Intel's Azure DCesv5 series can provide up to 96 vCPUs and memory ranging from 4GB to 384GB. The Intel Azure ECesv5 series offers up to 128 vCPUs and memory options of up to 768GiB. Intel and Microsoft claim that both are 20% faster than the third-generation Intel Xeon virtual machines, and they support remote disks as well as local disk storage of up to 2.8TB.

Intel's Trusted Domain Extensions expand the capabilities of Intel Software Guard Extensions, which are the current options for protecting Azure instances. In particular, TDX adds more options for confidential computing.

The new confidential virtual machines add boot-time attestation and confidential disk encryption with options for both platform-managed keys and customer-managed keys, Microsoft says.

In addition, the new confidential virtual machines also offer options for enterprises that want to further separate their responsibilities from cloud providers, including temporary vTPM capability and disk integrity tools.

Microsoft Expands Linux Partnerships

Microsoft is partnering with the Confidential Computing Consortium to provide encryption for virtual machines and Windows support. As of November 15, Canonical Ubuntu Server 22.04 LTS now supports full disk encryption.

Microsoft expects that USE Linux Enterprise Server and Red Hat Enterprise Linux will follow suit soon.

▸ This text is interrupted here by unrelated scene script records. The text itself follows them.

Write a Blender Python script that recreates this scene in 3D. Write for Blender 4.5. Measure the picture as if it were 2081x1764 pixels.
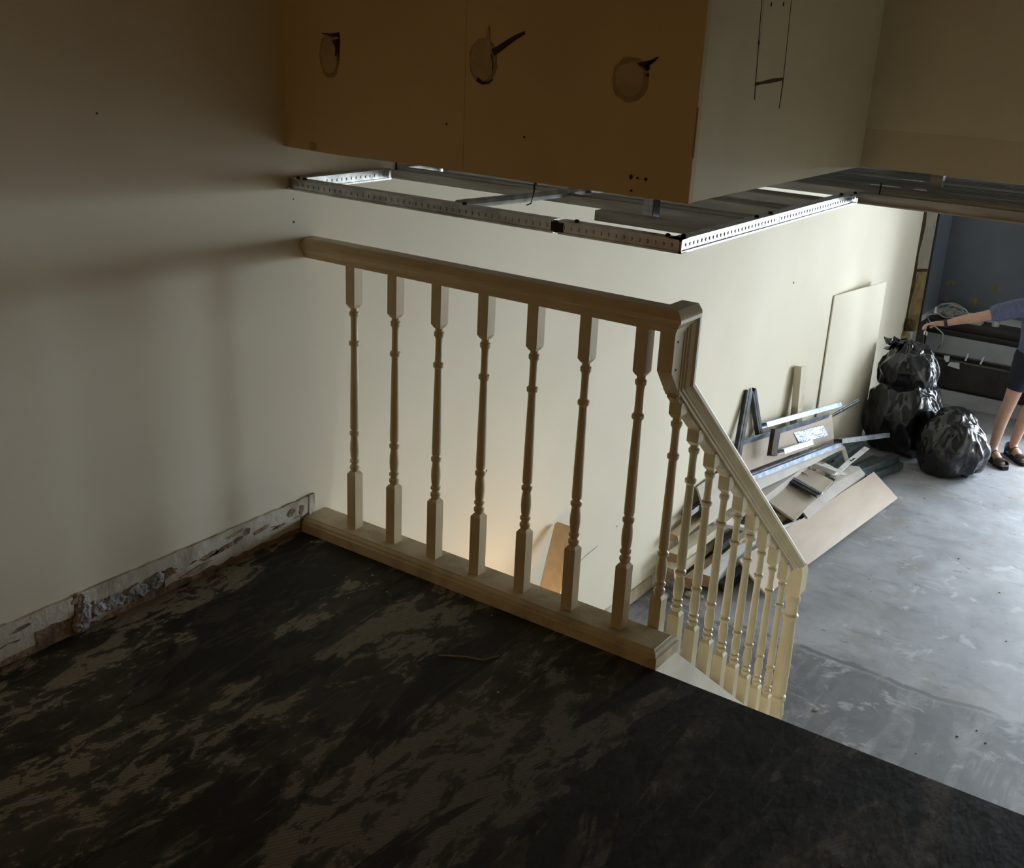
import bpy, math, random
from mathutils import Vector, Matrix, noise as mnoise
for o in list(bpy.data.objects): bpy.data.objects.remove(o)
scene = bpy.context.scene
C = scene.collection
random.seed(7)

# ------------------------------------------------------------------ camera
cam = bpy.data.cameras.new('camera'); co = bpy.data.objects.new('camera', cam); C.objects.link(co)
co.location = (2.31994, -2.24282, 1.52995)
co.rotation_mode = 'XYZ'; co.rotation_euler = (1.21676, -0.04534, 0.61437)
cam.sensor_fit = 'HORIZONTAL'; cam.sensor_width = 36.0; cam.lens = 36.0 * 2230.54 / 2081.0
cam.clip_start = 0.05; cam.clip_end = 200
scene.camera = co

# ------------------------------------------------------------------ world, lights, exposure
world = bpy.data.worlds.new('overcast_sky'); scene.world = world; world.use_nodes = True
bg = world.node_tree.nodes['Background']
bg.inputs[0].default_value = (0.80, 0.90, 1.0, 1); bg.inputs[1].default_value = 34.0
OPZ0, OPZ1, FARY = -1.26, 0.98, 7.05
OPENINGS = [(1.42, 2.60, -1.26), (3.25, 4.40, -0.45)]     # doorway, and unseen opening added to brighten the metal rail (x0, x1, sill)
for xa, xb, za in OPENINGS:
    pl = bpy.data.lights.new('daylight_portal', 'AREA'); pl.shape = 'RECTANGLE'
    pl.size = xb - xa; pl.size_y = OPZ1 - za
    pl.cycles.is_portal = True
    po = bpy.data.objects.new('daylight_portal', pl); C.objects.link(po)
    po.location = ((xa+xb)/2, FARY+0.12, (za+OPZ1)/2); po.rotation_euler = (math.radians(-90), 0, 0)
ul = bpy.data.lights.new('landing_warm_fill', 'POINT'); ul.energy = 14.5; ul.color = (1.0, 0.58, 0.20); ul.shadow_soft_size = 0.35  # unseen warm fill added behind the camera to brighten the landing
uo = bpy.data.objects.new('landing_warm_fill', ul); C.objects.link(uo); uo.location = (1.0, -4.0, 1.15)
wl = bpy.data.lights.new('warm_glow_below', 'POINT'); wl.energy = 3.6; wl.color = (1.0, 0.62, 0.30); wl.shadow_soft_size = 0.10  # hidden warm point light added for the glow on the lower wall
wo = bpy.data.objects.new('warm_glow_below', wl); C.objects.link(wo); wo.location = (0.40, 1.00, -0.63)
vs = scene.view_settings
vs.view_transform = 'Standard'; vs.look = 'None'; vs.gamma = 1.0; vs.use_curve_mapping = False; vs.exposure = 0.0
scene.cycles.use_denoising = True
scene.cycles.max_bounces = 6; scene.cycles.diffuse_bounces = 5; scene.cycles.glossy_bounces = 3; scene.cycles.transmission_bounces = 2
scene.cycles.use_adaptive_sampling = True; scene.cycles.adaptive_threshold = 0.03
scene.cycles.sample_clamp_indirect = 8.0

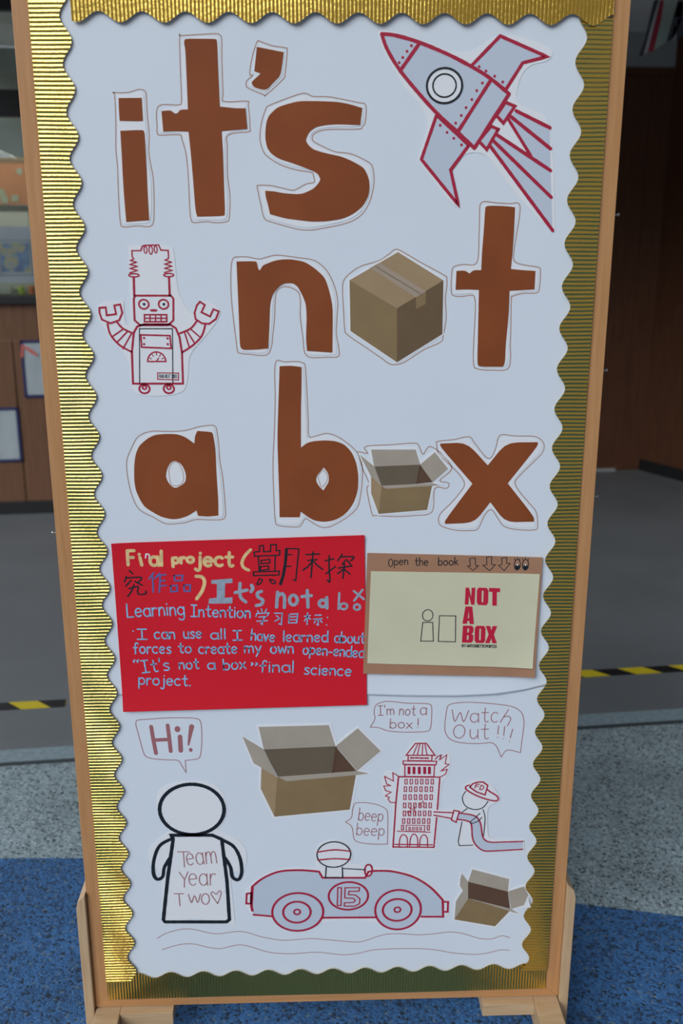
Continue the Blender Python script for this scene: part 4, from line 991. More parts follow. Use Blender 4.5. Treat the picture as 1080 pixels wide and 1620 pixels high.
# ---- rocket
def cut_paper(pts, base, name, label, cat, group='red line drawings cut from paper', th=0.0005):
    mb = MB(); mb.sheet(soften(pts, 0.25, 80, 2), 'white_paper', base+0.0002, th)
    return tag(mb.build(name), label, cat, group)
def drawing(name, parent, base, fills=(), lines=(), dots=(), up=0.0):
    mb = MB()
    for i, (p, m) in enumerate(fills): mb.flat(p, m, base+0.00075+up+0.00005*i)
    for (p, w, m, closed, sm) in lines: mb.ink(p, w, m, base+0.00100+up, closed=closed, smooth=sm, rag=0.07)
    for (p, r, m) in dots: mb.disc(p, r, r, m, base+0.00105+up)
    return mb.build(name, parent)
RM, DM, GF = 'red_marker', 'dark_marker', 'grey_fill'
rocket = cut_paper([(0.0803,1.8493),(0.0888,1.8519),(0.1453,1.8358),(0.2197,1.8134),(0.2623,1.8512),(0.346,1.8298),(0.3453,1.8096),(0.3031,1.8032),(0.29,1.7549),(0.3101,1.7423),(0.352,1.7298),(0.3653,1.5589),(0.3538,1.5647),(0.2839,1.6334),(0.2543,1.6763),(0.2245,1.6799),(0.2091,1.6688),(0.1883,1.6706),(0.2125,1.5973),(0.2014,1.5992),(0.1471,1.6631),(0.1459,1.6742),(0.1642,1.731),(0.1226,1.7686),(0.0872,1.8259)], S_UP, 'rocket_cutout', 'cut-out drawing of a grey rocket with crimson outlines in the top corner', 'rocket drawing')
flA = [(0.2942,1.7391),(0.3479,1.7149),(0.3527,1.6522),(0.3205,1.6739),(0.2828,1.7269)]; flB = [(0.2642,1.7056),(0.3205,1.6739),(0.3527,1.6522),(0.3613,1.5624),(0.2562,1.6882)]
drawing('flame', rocket, S_UP, [(flA, GF)],
        [([(0.2942,1.7391),(0.3479,1.7149)], .0045, RM, False, False), ([(0.2848,1.732),(0.3508,1.6843)], .0045, RM, False, False), ([(0.2828,1.7269),(0.3205,1.6739)], .004, RM, False, False)])
drawing('flame', rocket, S_UP, [(flB, GF)],
        [([(0.2642,1.7056),(0.3527,1.6522)], .0045, RM, False, False), ([(0.2591,1.6974),(0.3561,1.6124)], .0045, RM, False, False), ([(0.2562,1.6882),(0.3613,1.5624)], .0045, RM, False, False)], up=0.0001)
finU = [(0.2214,1.8009),(0.2651,1.844),(0.3376,1.8157),(0.3011,1.8069),(0.2766,1.7685),(0.251,1.7858)]; finL = [(0.1719,1.7326),(0.15,1.6684),(0.2098,1.6007),(0.196,1.653),(0.2233,1.6891)]
drawing('fin', rocket, S_UP, [(finU, GF)], [(finU, .0042, RM, True, False)], [(p, .0021, RM) for p in [(0.2348,1.8012),(0.2455,1.7951),(0.259,1.788),(0.2717,1.7799)]])
drawing('fin', rocket, S_UP, [(finL, GF)], [(finL, .0042, RM, True, False)], [(p, .0021, RM) for p in [(0.1779,1.7179),(0.1887,1.7078),(0.1994,1.6993),(0.2117,1.6897)]])
hullp = [(0.0864,1.8455),(0.1054,1.8441),(0.14,1.8354),(0.1829,1.8198),(0.2209,1.8024),(0.251,1.7858),(0.2822,1.7631),(0.2319,1.685),(0.2038,1.7092),(0.1746,1.7331),(0.1442,1.763),(0.1141,1.7963),(0.0951,1.8243)]
drawing('hull', rocket, S_UP+0.0003, [(hullp, GF)],
        [([(0.0864,1.8455),(0.1054,1.8441),(0.14,1.8354),(0.1829,1.8198),(0.2209,1.8024),(0.251,1.7858),(0.2822,1.7631)], .0046, RM, False, True), ([(0.2822,1.7631),(0.2319,1.685)], .0046, RM, False, False),
         ([(0.2319,1.685),(0.2038,1.7092),(0.1746,1.7331),(0.1442,1.763),(0.1141,1.7963),(0.0951,1.8243),(0.0864,1.8455)], .0046, RM, False, True),
         ([(0.1432,1.833),(0.1147,1.7946)], .0046, RM, False, False), ([(0.2526,1.7813),(0.2047,1.7074)], .0046, RM, False, False)],
        [(p, .0021, RM) for p in [(0.1313,1.8298),(0.1249,1.822),(0.1186,1.8134),(0.1132,1.8063),(0.2406,1.7783),(0.2324,1.7676),(0.2253,1.7549),(0.2168,1.7433),(0.2098,1.7322),(0.2015,1.7211)]])
for nz in ([(0.2774,1.7511),(0.292,1.7456),(0.2755,1.7213),(0.2641,1.7322)], [(0.2566,1.717),(0.2677,1.7124),(0.2512,1.683),(0.2384,1.6953)]):
    drawing('nozzle', rocket, S_UP, [(nz, GF)], [(nz, .0040, RM, True, False)], up=0.00015)
def ell(e, n=28, a0=0, a1=360):
    cx, cz, rx, rz = e
    return [(cx+rx*math.cos(R(a0+(a1-a0)*i/n)), cz+rz*math.sin(R(a0+(a1-a0)*i/n))) for i in range(n if abs(a1-a0) >= 360 else n+1)]
drawing('porthole', rocket, S_UP, [(ell((0.1829,1.7742,0.0263,0.0242)), 'white_paper')], [(ell((0.1829,1.7742,0.0269,0.0247)), .0034, DM, True, True), (ell((0.1829,1.7744,0.0177,0.0163)), .0024, DM, True, True)], up=0.0006)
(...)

Competitors of the DCesv5 and ECesv5 series of confidential virtual machines

Other companies in the same field as Microsoft and Intel's confidential virtual machines include:

  • AMD's Secure Encrypted Virtualization, which powers confidential virtual machines on Azure and Google Cloud.
  • AWS Nitro System.
  • Alibaba Cloud's Enclave feature.
  • IBM Cloud's Hyper Protect Linux virtual servers.
  • Google Cloud's confidential virtual machines, powered by AMD EPYC processors.